Jean-Francois Lyotard

born August
10, 1924, Versailles, France
died April 21, 1998, Paris
French
philosopher and leading figure in the
intellectual movement known as
postmodernism.
As a youth,
Lyotard considered becoming a monk, a
painter, and a historian. After studying at
the Sorbonne, he completed an agrégation
(teaching degree) in philosophy in 1950 and
joined the faculty of a secondary school in
Constantine, Algeria. In 1954 he became a
member of Socialisme ou Barbarie (“Socialism
or Barbarism”), an anti-Stalinist socialist
group, contributing essays to its journal
(also called Socialisme ou barbarie) that
were vehemently critical of French colonial
involvement in Algeria. In 1966 he began
teaching philosophy at the University of
Paris X (Nanterre); in 1970 he moved to the
University of Paris VIII
(Vincennes–Saint-Denis), where he was
appointed professor emeritus in 1987. In the
1980s and ’90s he taught widely outside
France. He was professor of French at the
University of California, Irvine, from 1993
and professor of French and philosophy at
Emory University in Atlanta, Georgia, U.S.,
from 1995.
In his
first major philosophical work,
Discourse/Figure (1971), Lyotard
distinguished between the meaningfulness of
linguistic signs and the meaningfulness of
plastic arts such as painting and sculpture.
He argued that, because rational thought or
judgment is discursive and works of art are
inherently symbolic, certain aspects of
artistic meaning—such as the symbolic and
pictorial richness of painting—will always
be beyond reason’s grasp.

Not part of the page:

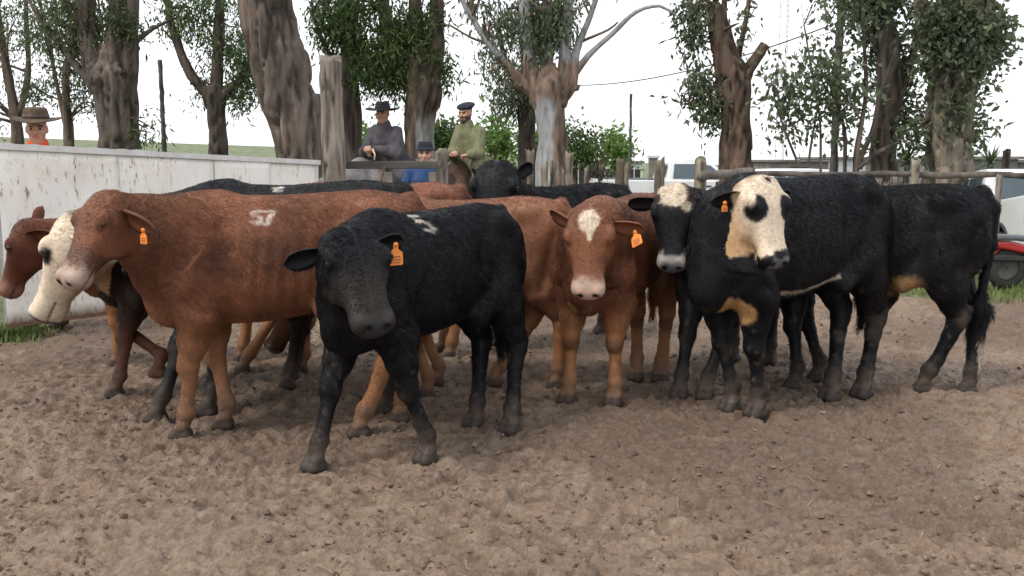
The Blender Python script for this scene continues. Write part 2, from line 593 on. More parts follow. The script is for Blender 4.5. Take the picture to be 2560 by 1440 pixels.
def grass_blades(name, label, pts, h, seed, mat, spread=0.03):
    """tufts of bent blades as one mass"""
    g = np.random.default_rng(seed)
    n = len(pts)
    az = g.uniform(0, 2 * np.pi, n)
    hh = h * g.uniform(0.5, 1.3, n)
    lean = g.uniform(0.1, 0.7, n)[:, None]
    d = np.stack([np.cos(az), np.sin(az), np.zeros(n)], 1)
    s = np.stack([-np.sin(az), np.cos(az), np.zeros(n)], 1) * 0.004
    up = np.array([0, 0, 1.0])
    p1 = pts + up * (hh * 0.55)[:, None] + d * lean * (hh * 0.35)[:, None]
    p2 = pts + up * (hh * 0.92)[:, None] + d * lean * (hh)[:, None]
    V = np.stack([pts - s, pts + s, p1 + s * 0.8, p1 - s * 0.8, p2 + s * 0.15, p2 - s * 0.15], 1).reshape(-1, 3)
    b = np.arange(n) * 6
    F = np.concatenate([np.stack([b, b + 1, b + 2, b + 3], 1), np.stack([b + 3, b + 2, b + 4, b + 5], 1)])
    c = mix(np.tile([0.06, 0.115, 0.022], (n, 1)), [0.14, 0.16, 0.05], g.random(n))
    o = np_mesh(name, V, F, mat, col=np.repeat(c, 6, 0))
    return tag(o, label, 'grass', kind='stuff')
M_GRASS = attr_mat('grass_blades', 0.6, 0.3, 0.15, 8)
def build_grass():
    g = np.random.default_rng(3)
    n = 26000
    x = g.uniform(1.5, 9.5, n); y = 9.6 + g.random(n) ** 1.4 * 6
    P = np.stack([x, y, np.zeros(n)], 1)
    ed = 10.7 - 0.85 * sstep(3.5, 5, x)
    keep = fbm(P, 1.5, 2, 8) + 0.6 > 1.6 - 2.4 * sstep(-0.5, 0.5, y - ed)
    P = P[keep]; P[:, 2] = terrain(P[:, 0], P[:, 1]) - 0.01
    grass_blades('grass', 'short green grass beyond the trampled mud behind the herd', P, 0.07, 4, M_GRASS)
    n = 1500
    c = gnd(5, 850)
    P = c + g.normal(0, 1, (n, 3)) * [0.2, 0.16, 0] + np.array([-0.08, 0.1, -0.02])
    grass_blades('grass', 'tuft of green grass at the foot of the gate hinge post', P, 0.1, 5, M_GRASS)
build_grass()
def build_clods():
    """loose crumbs of mud kicked up by hooves"""
    g = np.random.default_rng(12)
    n = 5200
    y = 2.9 + g.random(n) ** 1.3 * 6.0
    x = g.uniform(-0.6, 0.6, n) * (y + 0.8)
    P = np.stack([x, y, np.zeros(n)], 1)
    keep = fbm(P, 1.4, 2, 14) > -0.25
    P = P[keep]; n = len(P)
    P[:, 2] = mud_relief(P) + 0.004
    t = (1 + 5 ** 0.5) / 2
    I = np.array([(-1, t, 0), (1, t, 0), (-1, -t, 0), (1, -t, 0), (0, -1, t), (0, 1, t), (0, -1, -t), (0, 1, -t), (t, 0, -1), (t, 0, 1), (-t, 0, -1), (-t, 0, 1)]) / 1.9
    T = np.array([(0, 11, 5), (0, 5, 1), (0, 1, 7), (0, 7, 10), (0, 10, 11), (1, 5, 9), (5, 11, 4), (11, 10, 2), (10, 7, 6), (7, 1, 8), (3, 9, 4), (3, 4, 2), (3, 2, 6), (3, 6, 8), (3, 8, 9), (4, 9, 5), (2, 4, 11), (6, 2, 10), (8, 6, 7), (9, 8, 1)])
    r = 0.005 + 0.016 * g.random(n) ** 3
    V = I[None] * r[:, None, None] * g.uniform(0.55, 1.4, (n, 12, 1)) * g.uniform(0.7, 1.3, (n, 1, 3)) * np.array([1, 1, 0.7]) + P[:, None, :]
    F = (T[None] + (np.arange(n) * 12)[:, None, None]).reshape(-1, 3)
    c = mix(np.tile([0.19, 0.135, 0.10], (n, 1)), [0.10, 0.068, 0.05], g.random(n))
    o = np_mesh('mud_clods', V.reshape(-1, 3), F, M_CLOD, None, False, np.repeat(c, 12, 0))
    tag(o, 'loose crumbs of mud scattered over the trampled pen', 'mud', kind='stuff')
def build_straw():
    g = np.random.default_rng(31)
    n = 420
    y = 2.9 + g.random(n) ** 1.2 * 5.5
    x = g.uniform(-0.56, 0.56, n) * (y + 0.6)
    P = np.stack([x, y, np.zeros(n)], 1)
    az = g.uniform(0, 6.28, n); L = g.uniform(0.015, 0.05, n)[:, None]
    d = np.stack([np.cos(az), np.sin(az), g.normal(0, 0.15, n)], 1) * L
    s = np.stack([-np.sin(az), np.cos(az), np.zeros(n)], 1) * 0.0016
    A, B = P - d, P + d
    A[:, 2] = mud_relief(A * [1, 1, 0]) + 0.005; B[:, 2] = mud_relief(B * [1, 1, 0]) + 0.006
    V = np.stack([A - s, A + s, B + s, B - s], 1).reshape(-1, 3)
    b = np.arange(n) * 4
    c = mix(np.tile([0.34, 0.27, 0.16], (n, 1)), [0.20, 0.15, 0.09], g.random(n))
    o = np_mesh('straw', V, np.stack([b, b + 1, b + 2, b + 3], 1), M_CLOD, None, False, np.repeat(c, 4, 0))
    tag(o, 'thin bits of straw trodden into the mud', 'straw', kind='stuff')
M_CLOD = attr_mat('mud_crumbs', 0.85, 0.25, 0.25, 60)
build_clods()
build_straw()
# ------------------------------------------------------------------ cattle
M_SKIN = attr_mat('hide', 0.55, 0.18, 0.12, 30, 0.15)
M_COAT = attr_mat('coat_hair', 0.36, 0.17, 0.25, 9)
def eye_mat():
    m, nt, b = new_mat('animal_eye')
    f = noise_fac(nt, 40)
    nt.links.new(ramp(nt, f, [(0.3, (0.012, 0.008, 0.006)), (0.7, (0.03, 0.018, 0.01))]), b.inputs['Base Color'])
    b.inputs['Roughness'].default_value = 0.08
    return m
M_EYE = eye_mat()
M_TAG = flat_mat('orange_tag_plastic', (0.80, 0.25, 0.045), (0.68, 0.19, 0.03), 30, 0.45)
M_TAGP = flat_mat('tag_print', (0.25, 0.09, 0.04), (0.35, 0.14, 0.06), 30, 0.6)
MUD = np.array([0.135, 0.10, 0.078])
BLACK = np.array([0.0042, 0.0047, 0.0066]); RED = np.array([0.160, 0.062, 0.033]); WHITE = np.array([0.62, 0.52, 0.40])
BRAND = np.array([0.62, 0.56, 0.50])
DIGITS = {'5': [[(1, 2), (0.15, 2), (0.1, 1.15), (0.6, 1.25), (0.98, 0.9), (0.95, 0.3), (0.5, 0), (0.02, 0.2)]],
          '7': [[(0, 2), (1, 2), (0.35, 0)]], '=': [[(0, 1.6), (1, 1.6)], [(0.1, 0.8), (0.9, 0.7)]],
          '2': [[(0, 1.7), (0.5, 2), (0.95, 1.6), (0.1, 0.1), (1, 0)]], '3': [[(0, 2), (0.9, 1.9), (0.4, 1.1), (0.95, 0.6), (0.5, 0), (0, 0.2)]]}
def stroke_dist(uv, txt, size):
    d = np.full(len(uv), 9.0)
    for i, ch in enumerate(txt):
        for pl in DIGITS[ch]:
            for a, b in zip(pl[:-1], pl[1:]):
                a = np.array([a[0] + 1.5 * i - 0.75 * (len(txt) - 1) - 0.5, a[1] - 1]) * size / 2
                b = np.array([b[0] + 1.5 * i - 0.75 * (len(txt) - 1) - 0.5, b[1] - 1]) * size / 2
                ab = b - a
                t = np.clip(((uv - a) @ ab) / (ab @ ab), 0, 1)
                d = np.minimum(d, np.linalg.norm(uv - a - t[:, None] * ab, axis=1))
    return d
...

In Libidinal
Economy (1974), a work very much influenced
by the Parisian student uprising of May
1968, Lyotard claimed that “desire” always
escapes the generalizing and synthesizing
activity inherent in rational thought;
instead, reason and desire stand in a
relationship of constant tension.
In his
best-known and most influential work, The
Postmodern Condition (1979), Lyotard
characterized the postmodern era as one that
has lost faith in all grand, totalizing
“metanarratives”—the abstract ideas in terms
of which thinkers since the time of the
Enlightenment have attempted to construct
comprehensive explanations of historical
experience. Disillusioned with the grandiose
claims of metanarratives such as “reason,”
“truth,” and “progress,” the postmodern age
has turned to smaller, narrower petits
récits (“little narratives”), such as the
history of everyday life and of marginalized
groups. In his most important philosophical
work, The Differend: Phrases in Dispute
(1983), Lyotard compared discourses to
“language games,” a notion developed in the
later work of Ludwig Wittgenstein
(1889–1951); like language games, discourses
are discrete systems of rule-governed
activity involving language. Because there
is no common set of assumptions in terms of
which their conflicting claims or viewpoints
can be adjudicated (there is no universal
“reason” or “truth”), discourses are for the
most part incommensurable. The basic
imperative of postmodern politics,
therefore, is to create communities in which
the integrity of different language games is
respected—communities based on
heterogeneity, conflict, and “dissensus.”